Community visioning 2009— Share your vision of the village
- Published: October 15, 2009
The future of Yellow Springs. Imagine it, come together on what it should be, then build the community that villagers agree they would like to be a part of. It may sound daunting, but Village Council, three Miami Township Trustees, 35 local volunteer leaders, and a professional consultant group with 20 years of experience are literally banking on a visioning process to carry Yellow Springs and Miami Township into the next successful phase. They believe this process can work, and they want to hear your version of a vision for the community.
Four public meetings at the end of October will kick off the public input phase of the visioning plan known as Share Your Dreams, Build a Vision, Shape Our Future. The visioning project is scheduled to unfold in three phases over the next six months, led by Village Council and Miami Township Trustees and coordinated by a 35-member Yellow Springs-Miami Township Community Visioning Committee and Columbus-based consulting firm ACP Visioning+Planning. Designed to solicit ideas from the public, come to consensus over a doable number of realistic community goals and then carry out those tasks, the visioning process aims to achieve results, according to Visioning Committee co-chairperson Linda Rudawski.
“This vision isn’t going to sit on a shelf — decisions aren’t going to be made and then tucked away,” she said. “We mean to shape our future with this vision.”
The process may sound simplistic, but visioning is a way to unify decision making in the community and proactively create a future for the town, Visioning Committee co-chairperson Fred Bartenstein said Monday.
“Communities that are about the business of clearly knowing what they are and what they want to be, have a lot better chance in the rough and tumble challenge of a global economy,” Bartenstein said. “I have no faith that the modern world will bring us the kind of community we want. In our hearts, most of us know that we’re going to have to do some work to promote, defend and become what we aspire to be.”
According to Bartenstein, each visioning meeting will break participants down into small groups of eight or less with one of 33 trained volunteer facilitators to solicit from each group their values, needs and goals for the community. ACP consultants will then collate the data, tease out commonly desired attributes, and research communities with similar attributes, looking for what did and did not work elsewhere, he said.
Phase 2 begins with a second set of workshops in January, when ACP project leader Jamie Greene presents the community’s stated vision back to participants, who will have a chance to react and mold the vision in a way that is truly representative of the community.
A small firm, ACP is acknowledged as a leader in the visioning field, according to members of the Visioning Task force that recommended the firm to Council.

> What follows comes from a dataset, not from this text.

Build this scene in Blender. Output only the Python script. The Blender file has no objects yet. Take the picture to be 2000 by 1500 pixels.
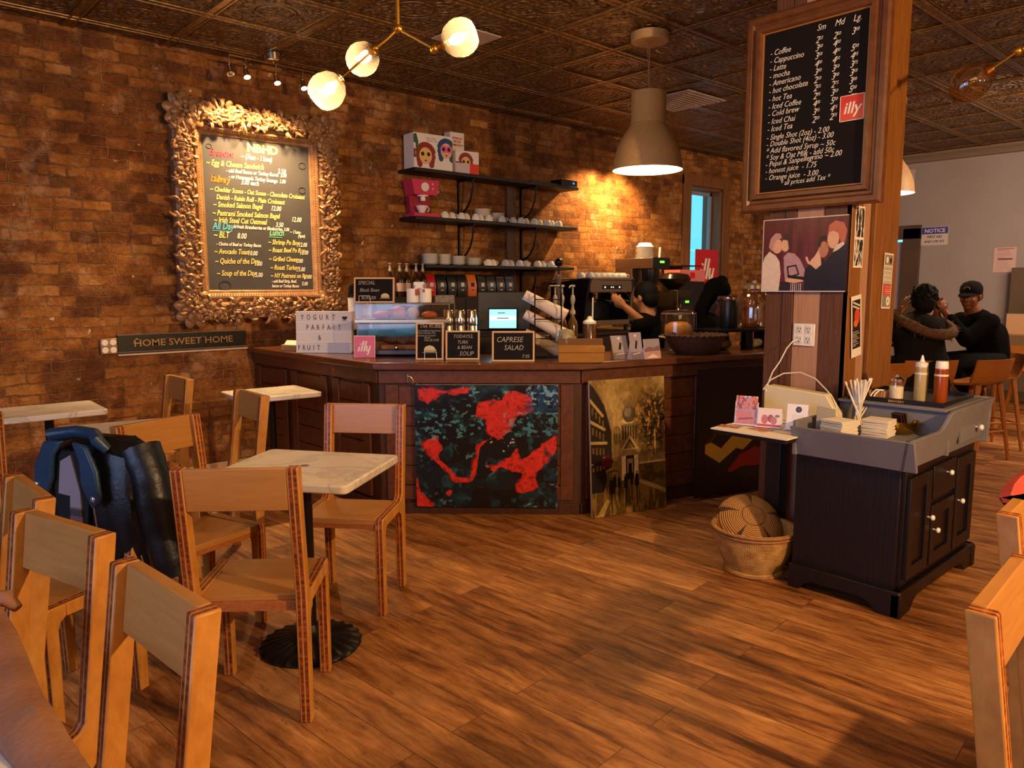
import bpy, bmesh, math, random
import numpy as np
from mathutils import Matrix, Vector, Euler

R = math.radians
PI = math.pi
random.seed(7)
SC = bpy.context.scene
COL = SC.collection

# ------------------------------------------------------------------ camera
# world: x runs along the brick wall (away to the right), y towards the brick wall
EYE = 1.41
PITCH, ROLL, YAW = R(7.32), R(-0.197), R(47.736)
F_PX = 1473.8


def make_camera():
    fw = Vector((math.cos(YAW) * math.cos(PITCH), math.sin(YAW) * math.cos(PITCH), -math.sin(PITCH)))
    r0 = Vector((math.sin(YAW), -math.cos(YAW), 0))
    u0 = r0.cross(fw)
    r = math.cos(ROLL) * r0 + math.sin(ROLL) * u0
    u = -math.sin(ROLL) * r0 + math.cos(ROLL) * u0
    cd = bpy.data.cameras.new('camera')
    cd.sensor_fit = 'HORIZONTAL'
    cd.sensor_width = 36
    cd.lens = 36 * F_PX / 2000
    cd.clip_start = 0.05
    cam = bpy.data.objects.new('camera', cd)
    m = Matrix((r, u, -fw)).transposed().to_4x4()
    m.translation = (0, 0, EYE)
    cam.matrix_world = m
    COL.objects.link(cam)
    SC.camera = cam


make_camera()

# ------------------------------------------------------------------ world, exposure
SC.view_settings.view_transform = 'Standard'
SC.view_settings.look = 'None'
SC.view_settings.gamma = 1
SC.view_settings.use_curve_mapping = False
SC.view_settings.exposure = 0.9
w = bpy.data.worlds.new('sky')
SC.world = w
w.use_nodes = True
w.node_tree.nodes['Background'].inputs[0].default_value = (0.10, 0.50, 0.75, 1)
w.node_tree.nodes['Background'].inputs[1].default_value = 1.3
SC.cycles.max_bounces = 7
SC.cycles.diffuse_bounces = 3
SC.cycles.glossy_bounces = 3
SC.cycles.transmission_bounces = 6
SC.cycles.transparent_max_bounces = 8
SC.cycles.sample_clamp_indirect = 4
SC.cycles.caustics_reflective = False
SC.cycles.caustics_refractive = False

WARM = (1.0, 0.62, 0.27)


def lamp(kind, name, loc, energy, color=WARM, size=.05, to=None, angle=60, blend=.5, size_y=None, parent=None):
    ld = bpy.data.lights.new(name, kind)
    ld.energy = energy
    ld.color = color
    if kind == 'AREA':
        ld.size = size
        if size_y:
            ld.shape = 'RECTANGLE'
            ld.size_y = size_y
    else:
        ld.shadow_soft_size = size
    if kind == 'SPOT':
        ld.spot_size = R(angle)
        ld.spot_blend = blend
    o = bpy.data.objects.new(name, ld)
    o.location = loc
    if to is not None:
        o.rotation_euler = (Vector(to) - Vector(loc)).to_track_quat('-Z', 'Y').to_euler()
    COL.objects.link(o)
    if parent:
        o.parent = parent
    return o


# daylight through the shop windows behind and to the left of the camera
lamp('AREA', 'shop_window_daylight', (-3.3, 1.2, 1.7), 48, (.60, .56, 1.0), 3.2, (0, 1.6, .8), size_y=2.0)
# ceiling lights of the part of the room behind the camera
lamp('AREA', 'room_ceiling_lights', (.9, -.3, 2.98), 26, WARM, 2.2, (1.3, .9, 0), size_y=1.6)
lamp('POINT', 'table_lamp_light', (2.3, -1.7, 2.2), 300, (1.0, .62, .30), .05)
lamp('AREA', 'side_room_lights', (8.2, 1.0, 3.0), 95, (1.0, .70, .50), 2.0, (9.4, 2.4, 1.2), size_y=1.5)
# ------------------------------------------------------------------ helpers
def lin(h):
    h = h.lstrip('#')
    out = []
    for i in (0, 2, 4):
        c = int(h[i:i + 2], 16) / 255
        out.append(c / 12.92 if c <= .04045 else ((c + .055) / 1.055) ** 2.4)
    return tuple(out)


MATS = {}


def mat(name, color='#808080', rough=.5, metal=0.0, noise=None, bump=None, stretch=(1, 1, 1), spec=.5, emit=None, trans=0, ior=1.45, alpha=1, coat=0):
    """Principled material; noise=(scale, second colour, contrast) mixes a second colour, bump=(scale, strength)."""
    if name in MATS:
        return MATS[name]
    m = bpy.data.materials.new(name)
    m.use_nodes = True
    nt = m.node_tree
    b = nt.nodes['Principled BSDF']
    c = lin(color) if isinstance(color, str) else color
    b.inputs['Base Color'].default_value = (*c, 1)
    b.inputs['Roughness'].default_value = rough
    b.inputs['Metallic'].default_value = metal
    b.inputs['Specular IOR Level'].default_value = spec
    b.inputs['IOR'].default_value = ior
    b.inputs['Transmission Weight'].default_value = trans
    b.inputs['Alpha'].default_value = alpha
    b.inputs['Coat Weight'].default_value = coat
    if emit:
        b.inputs['Emission Color'].default_value = (*lin(emit[0]), 1)
        b.inputs['Emission Strength'].default_value = emit[1]
    if noise or bump:
        tc = nt.nodes.new('ShaderNodeTexCoord')
        mp = nt.nodes.new('ShaderNodeMapping')
        mp.inputs['Scale'].default_value = stretch
        nt.links.new(tc.outputs['Object'], mp.inputs['Vector'])
    if noise:
        n = nt.nodes.new('ShaderNodeTexNoise')
        n.inputs['Scale'].default_value = noise[0]
        n.inputs['Detail'].default_value = 5
        n.inputs['Roughness'].default_value = .62
        nt.links.new(mp.outputs['Vector'], n.inputs['Vector'])
        k = noise[2] if len(noise) > 2 else .3
        rp = nt.nodes.new('ShaderNodeValToRGB')
        rp.color_ramp.elements[0].position = .5 - k / 2
        rp.color_ramp.elements[1].position = .5 + k / 2
        rp.color_ramp.elements[0].color = (*c, 1)
        rp.color_ramp.elements[1].color = (*lin(noise[1]), 1)
        nt.links.new(n.outputs['Fac'], rp.inputs['Fac'])
        nt.links.new(rp.outputs['Color'], b.inputs['Base Color'])
    if bump:
        n2 = nt.nodes.new('ShaderNodeTexNoise')
        n2.inputs['Scale'].default_value = bump[0]
        n2.inputs['Detail'].default_value = 4
        nt.links.new(mp.outputs['Vector'], n2.inputs['Vector'])
        bp = nt.nodes.new('ShaderNodeBump')
        bp.inputs['Strength'].default_value = bump[1]
        bp.inputs['Distance'].default_value = .01
        nt.links.new(n2.outputs['Fac'], bp.inputs['Height'])
        nt.links.new(bp.outputs['Normal'], b.inputs['Normal'])
    MATS[name] = m
    return m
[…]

In 2003 ACP received the American Vision Award from the American Planning Association, based on the firm’s work redeveloping the area around the World Trade Center in New York City after 9/11.
In the third phase of visioning in February and March, community members will use the vision that was built by consensus to identify a short list of specific, attainable goals to achieve within the next five-year period.
“Then comes the implementation phase — five years with our nose to the grindstone getting stuff done while situations change and shift and we get excited about other stuff while we try to stick to our knitting,” Bartenstein said.
According to Rudawski, a visioning advocacy group will maintain a presence to educate and help leaders to use the goals that were made in the visioning process to guide their decisions.
The last time the community engaged in a visioning process was 1990, which resulted in several goals that have since been accomplished or at least initiated, such as the commerce park, increased senior housing, creating income tax revenue for the schools and holding periodic forums on growth, according to the 1990 visioning report.
Villagers and township residents don’t often have a chance to dialogue together, and the visioning process brings them all to the same table to talk about issues both care about, such as the Jacoby greenbelt and development at village borders, Visioning Committee member John Struewing said Monday. As a member of the Township Zoning Commission and the Village Planning Commission, Struewing feels it is important that township residents speak their minds on issues of growth, development and conservation so that community leaders know how to represent them.
“We really need those attitudes reflected so that when government officials make these decisions, the township gets represented,” he said. “Otherwise it’s like pulling a rabbit out of a hat.”
For Steering Committee member Gerry Simms, who has been a village resident since 1960, the current visioning project promises to be one of the most inclusive projects he has experienced. He sees it as an opportunity for every villager to tell their community leaders what they would like the village to be.
“It’s an opportunity for the whole community to get involved in setting goals for the future,” he said. “It’s the way it should be, and I’m excited about it.”